Data supplied —

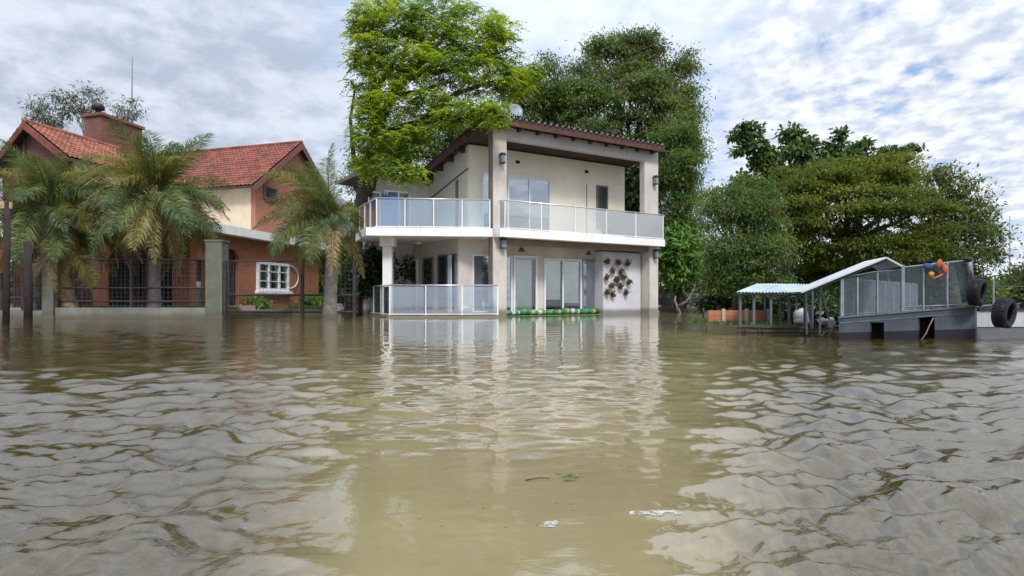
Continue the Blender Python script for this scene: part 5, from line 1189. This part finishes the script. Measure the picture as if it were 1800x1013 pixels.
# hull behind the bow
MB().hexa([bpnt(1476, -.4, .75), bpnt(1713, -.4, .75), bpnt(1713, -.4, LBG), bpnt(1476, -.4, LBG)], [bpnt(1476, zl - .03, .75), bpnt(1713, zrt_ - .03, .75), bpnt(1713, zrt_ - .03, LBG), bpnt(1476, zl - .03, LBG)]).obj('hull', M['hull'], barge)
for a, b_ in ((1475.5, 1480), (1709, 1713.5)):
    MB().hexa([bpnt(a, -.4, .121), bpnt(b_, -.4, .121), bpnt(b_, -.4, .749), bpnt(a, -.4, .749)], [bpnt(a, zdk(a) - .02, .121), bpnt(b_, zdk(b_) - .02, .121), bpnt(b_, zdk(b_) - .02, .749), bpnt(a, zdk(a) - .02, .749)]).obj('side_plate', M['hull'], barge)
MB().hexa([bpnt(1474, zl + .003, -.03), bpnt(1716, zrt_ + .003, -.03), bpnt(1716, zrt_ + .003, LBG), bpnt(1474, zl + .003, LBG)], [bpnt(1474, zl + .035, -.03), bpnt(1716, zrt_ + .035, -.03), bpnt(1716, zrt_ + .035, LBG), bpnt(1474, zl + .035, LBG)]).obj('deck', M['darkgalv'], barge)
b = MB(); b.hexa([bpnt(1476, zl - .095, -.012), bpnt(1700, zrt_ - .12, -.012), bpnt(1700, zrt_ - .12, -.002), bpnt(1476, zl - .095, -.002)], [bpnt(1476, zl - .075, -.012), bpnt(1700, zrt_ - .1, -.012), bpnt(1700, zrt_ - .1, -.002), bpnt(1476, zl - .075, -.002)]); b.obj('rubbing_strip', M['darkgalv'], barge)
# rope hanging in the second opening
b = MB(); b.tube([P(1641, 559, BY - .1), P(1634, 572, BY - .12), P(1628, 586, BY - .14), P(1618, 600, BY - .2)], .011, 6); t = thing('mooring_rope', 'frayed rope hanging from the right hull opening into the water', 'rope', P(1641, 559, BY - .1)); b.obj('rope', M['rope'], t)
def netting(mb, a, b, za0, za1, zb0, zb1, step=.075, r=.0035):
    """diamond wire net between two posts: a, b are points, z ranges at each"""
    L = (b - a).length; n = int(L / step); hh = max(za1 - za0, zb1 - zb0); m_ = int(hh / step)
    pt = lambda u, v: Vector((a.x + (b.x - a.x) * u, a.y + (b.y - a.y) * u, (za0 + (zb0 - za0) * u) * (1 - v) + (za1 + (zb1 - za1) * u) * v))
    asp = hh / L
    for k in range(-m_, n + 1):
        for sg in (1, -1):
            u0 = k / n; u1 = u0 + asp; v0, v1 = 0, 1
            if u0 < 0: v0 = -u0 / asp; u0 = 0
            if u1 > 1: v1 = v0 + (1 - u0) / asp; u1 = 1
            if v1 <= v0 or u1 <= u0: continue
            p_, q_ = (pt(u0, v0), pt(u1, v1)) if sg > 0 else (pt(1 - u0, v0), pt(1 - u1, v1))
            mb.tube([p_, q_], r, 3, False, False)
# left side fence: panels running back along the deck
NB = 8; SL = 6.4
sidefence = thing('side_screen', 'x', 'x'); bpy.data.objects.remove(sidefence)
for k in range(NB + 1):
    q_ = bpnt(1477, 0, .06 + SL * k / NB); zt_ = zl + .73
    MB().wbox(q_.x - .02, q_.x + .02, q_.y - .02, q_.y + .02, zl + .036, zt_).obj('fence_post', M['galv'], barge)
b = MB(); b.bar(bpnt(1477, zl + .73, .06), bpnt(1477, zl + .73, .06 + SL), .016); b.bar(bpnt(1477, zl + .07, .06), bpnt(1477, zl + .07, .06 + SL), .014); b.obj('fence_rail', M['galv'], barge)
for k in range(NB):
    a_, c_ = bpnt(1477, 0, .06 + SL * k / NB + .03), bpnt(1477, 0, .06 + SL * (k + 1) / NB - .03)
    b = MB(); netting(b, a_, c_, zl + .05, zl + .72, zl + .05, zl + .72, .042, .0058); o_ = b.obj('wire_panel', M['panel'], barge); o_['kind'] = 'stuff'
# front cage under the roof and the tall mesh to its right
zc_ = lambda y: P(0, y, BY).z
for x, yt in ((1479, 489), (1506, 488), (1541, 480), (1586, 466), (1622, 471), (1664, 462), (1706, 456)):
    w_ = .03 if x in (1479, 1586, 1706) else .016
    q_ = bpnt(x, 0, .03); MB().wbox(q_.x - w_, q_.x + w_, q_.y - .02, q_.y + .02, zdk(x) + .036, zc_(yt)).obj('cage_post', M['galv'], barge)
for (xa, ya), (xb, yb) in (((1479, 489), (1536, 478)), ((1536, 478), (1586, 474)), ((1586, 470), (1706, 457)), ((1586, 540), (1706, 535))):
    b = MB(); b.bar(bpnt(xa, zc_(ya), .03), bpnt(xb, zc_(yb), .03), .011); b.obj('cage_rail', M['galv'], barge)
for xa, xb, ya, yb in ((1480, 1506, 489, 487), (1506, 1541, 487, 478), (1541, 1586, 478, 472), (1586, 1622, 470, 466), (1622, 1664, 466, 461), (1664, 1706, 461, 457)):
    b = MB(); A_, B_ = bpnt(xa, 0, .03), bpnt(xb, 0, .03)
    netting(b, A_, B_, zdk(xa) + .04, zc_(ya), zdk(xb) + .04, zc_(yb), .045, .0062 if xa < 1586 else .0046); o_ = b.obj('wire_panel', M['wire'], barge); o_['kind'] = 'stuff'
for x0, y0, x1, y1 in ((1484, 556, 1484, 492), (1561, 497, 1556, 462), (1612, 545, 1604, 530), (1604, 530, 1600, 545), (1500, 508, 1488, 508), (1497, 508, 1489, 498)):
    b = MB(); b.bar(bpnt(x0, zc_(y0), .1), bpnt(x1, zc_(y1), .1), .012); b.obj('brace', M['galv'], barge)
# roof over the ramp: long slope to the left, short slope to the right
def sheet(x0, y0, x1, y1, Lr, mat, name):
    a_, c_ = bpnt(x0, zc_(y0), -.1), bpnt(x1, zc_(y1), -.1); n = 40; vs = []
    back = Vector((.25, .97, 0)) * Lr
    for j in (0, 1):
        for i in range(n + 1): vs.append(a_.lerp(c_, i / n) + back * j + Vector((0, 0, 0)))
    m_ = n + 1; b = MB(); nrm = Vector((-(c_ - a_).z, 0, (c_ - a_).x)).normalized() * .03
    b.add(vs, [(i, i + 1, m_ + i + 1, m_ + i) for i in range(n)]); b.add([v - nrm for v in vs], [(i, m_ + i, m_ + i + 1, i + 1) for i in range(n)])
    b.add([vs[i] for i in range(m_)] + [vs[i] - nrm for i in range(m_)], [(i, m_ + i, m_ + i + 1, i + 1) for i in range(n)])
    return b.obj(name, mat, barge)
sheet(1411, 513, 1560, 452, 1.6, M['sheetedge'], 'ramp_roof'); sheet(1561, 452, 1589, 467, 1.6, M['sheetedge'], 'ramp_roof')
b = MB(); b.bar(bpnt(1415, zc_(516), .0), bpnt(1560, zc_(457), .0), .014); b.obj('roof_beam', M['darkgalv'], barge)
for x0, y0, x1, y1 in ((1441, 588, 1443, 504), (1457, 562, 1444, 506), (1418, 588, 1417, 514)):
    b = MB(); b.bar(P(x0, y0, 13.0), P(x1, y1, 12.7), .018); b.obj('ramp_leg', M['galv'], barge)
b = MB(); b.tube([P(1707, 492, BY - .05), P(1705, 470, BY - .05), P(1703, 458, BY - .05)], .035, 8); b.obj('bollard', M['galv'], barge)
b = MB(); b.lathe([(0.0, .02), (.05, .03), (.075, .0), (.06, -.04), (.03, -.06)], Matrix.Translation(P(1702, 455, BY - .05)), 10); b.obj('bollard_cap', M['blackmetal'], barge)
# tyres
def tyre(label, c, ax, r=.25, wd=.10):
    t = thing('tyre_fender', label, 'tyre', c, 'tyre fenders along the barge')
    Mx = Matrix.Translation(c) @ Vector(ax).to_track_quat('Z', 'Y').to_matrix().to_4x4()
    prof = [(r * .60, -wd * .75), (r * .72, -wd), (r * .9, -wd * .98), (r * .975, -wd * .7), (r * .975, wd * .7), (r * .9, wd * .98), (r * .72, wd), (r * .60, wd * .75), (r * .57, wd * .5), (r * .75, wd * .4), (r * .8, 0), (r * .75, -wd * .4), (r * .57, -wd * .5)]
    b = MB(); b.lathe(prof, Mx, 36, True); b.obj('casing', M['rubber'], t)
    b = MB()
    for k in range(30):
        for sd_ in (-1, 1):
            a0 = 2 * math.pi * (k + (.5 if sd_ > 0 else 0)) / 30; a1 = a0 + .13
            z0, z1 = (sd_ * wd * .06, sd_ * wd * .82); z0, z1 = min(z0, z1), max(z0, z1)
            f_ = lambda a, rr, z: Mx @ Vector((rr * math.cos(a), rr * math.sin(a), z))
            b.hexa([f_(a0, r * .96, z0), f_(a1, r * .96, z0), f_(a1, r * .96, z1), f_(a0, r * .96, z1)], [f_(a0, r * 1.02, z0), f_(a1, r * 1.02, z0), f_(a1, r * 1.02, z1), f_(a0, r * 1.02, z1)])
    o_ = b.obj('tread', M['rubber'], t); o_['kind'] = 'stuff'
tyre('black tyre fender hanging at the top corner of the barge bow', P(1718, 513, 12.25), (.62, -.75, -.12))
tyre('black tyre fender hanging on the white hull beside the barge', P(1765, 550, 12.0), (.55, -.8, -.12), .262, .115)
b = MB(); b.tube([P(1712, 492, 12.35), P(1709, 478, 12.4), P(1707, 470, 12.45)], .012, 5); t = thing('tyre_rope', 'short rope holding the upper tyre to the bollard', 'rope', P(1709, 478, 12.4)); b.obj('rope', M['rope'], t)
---
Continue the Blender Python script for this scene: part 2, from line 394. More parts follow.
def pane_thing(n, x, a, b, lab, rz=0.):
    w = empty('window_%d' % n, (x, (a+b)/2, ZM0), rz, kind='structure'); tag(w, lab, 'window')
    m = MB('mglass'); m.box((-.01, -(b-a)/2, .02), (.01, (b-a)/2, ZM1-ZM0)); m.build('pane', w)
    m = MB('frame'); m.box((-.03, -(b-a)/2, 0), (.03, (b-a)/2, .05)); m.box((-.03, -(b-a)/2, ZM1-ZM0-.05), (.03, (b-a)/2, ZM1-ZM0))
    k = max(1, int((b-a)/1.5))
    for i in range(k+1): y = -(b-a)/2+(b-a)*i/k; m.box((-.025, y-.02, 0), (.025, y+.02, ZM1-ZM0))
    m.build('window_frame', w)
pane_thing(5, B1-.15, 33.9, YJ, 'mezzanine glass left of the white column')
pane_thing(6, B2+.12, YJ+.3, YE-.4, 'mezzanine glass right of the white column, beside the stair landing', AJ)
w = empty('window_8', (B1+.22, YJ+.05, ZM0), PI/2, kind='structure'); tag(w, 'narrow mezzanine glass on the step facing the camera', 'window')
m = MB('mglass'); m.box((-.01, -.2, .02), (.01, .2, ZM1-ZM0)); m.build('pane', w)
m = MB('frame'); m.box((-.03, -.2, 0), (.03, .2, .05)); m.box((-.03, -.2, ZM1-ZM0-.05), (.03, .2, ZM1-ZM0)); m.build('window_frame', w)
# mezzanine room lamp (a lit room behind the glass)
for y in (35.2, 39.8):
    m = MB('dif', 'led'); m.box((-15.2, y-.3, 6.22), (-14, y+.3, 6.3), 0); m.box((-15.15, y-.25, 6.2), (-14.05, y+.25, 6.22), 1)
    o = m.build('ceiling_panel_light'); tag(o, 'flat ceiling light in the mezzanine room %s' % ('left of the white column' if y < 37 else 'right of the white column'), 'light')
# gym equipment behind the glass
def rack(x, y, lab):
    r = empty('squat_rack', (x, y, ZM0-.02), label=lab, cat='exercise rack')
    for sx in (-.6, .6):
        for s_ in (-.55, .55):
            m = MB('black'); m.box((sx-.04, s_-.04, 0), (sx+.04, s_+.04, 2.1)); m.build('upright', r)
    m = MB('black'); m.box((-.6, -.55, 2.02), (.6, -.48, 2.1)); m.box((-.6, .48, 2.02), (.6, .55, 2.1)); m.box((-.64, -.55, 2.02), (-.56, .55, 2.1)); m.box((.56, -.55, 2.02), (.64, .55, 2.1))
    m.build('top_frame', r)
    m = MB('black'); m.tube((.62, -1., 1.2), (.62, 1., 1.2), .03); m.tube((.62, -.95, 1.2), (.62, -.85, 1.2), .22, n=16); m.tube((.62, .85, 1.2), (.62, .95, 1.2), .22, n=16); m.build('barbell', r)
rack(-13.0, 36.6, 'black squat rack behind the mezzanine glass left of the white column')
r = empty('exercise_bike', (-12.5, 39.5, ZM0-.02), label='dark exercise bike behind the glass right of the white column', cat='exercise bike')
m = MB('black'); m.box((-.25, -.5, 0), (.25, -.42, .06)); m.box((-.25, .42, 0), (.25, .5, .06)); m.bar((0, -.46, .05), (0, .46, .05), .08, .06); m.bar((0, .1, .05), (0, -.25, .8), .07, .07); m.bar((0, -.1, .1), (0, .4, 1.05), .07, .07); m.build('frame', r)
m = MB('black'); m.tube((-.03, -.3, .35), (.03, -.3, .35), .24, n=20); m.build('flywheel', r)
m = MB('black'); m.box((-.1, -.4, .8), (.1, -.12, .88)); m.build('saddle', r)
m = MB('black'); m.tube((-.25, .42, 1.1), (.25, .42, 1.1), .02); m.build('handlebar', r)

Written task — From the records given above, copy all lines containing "scene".

Exercise result —
Continue the Blender Python script for this scene: part 5, from line 1189. This part finishes the script. Measure the picture as if it were 1800x1013 pixels.
Continue the Blender Python script for this scene: part 2, from line 394. More parts follow.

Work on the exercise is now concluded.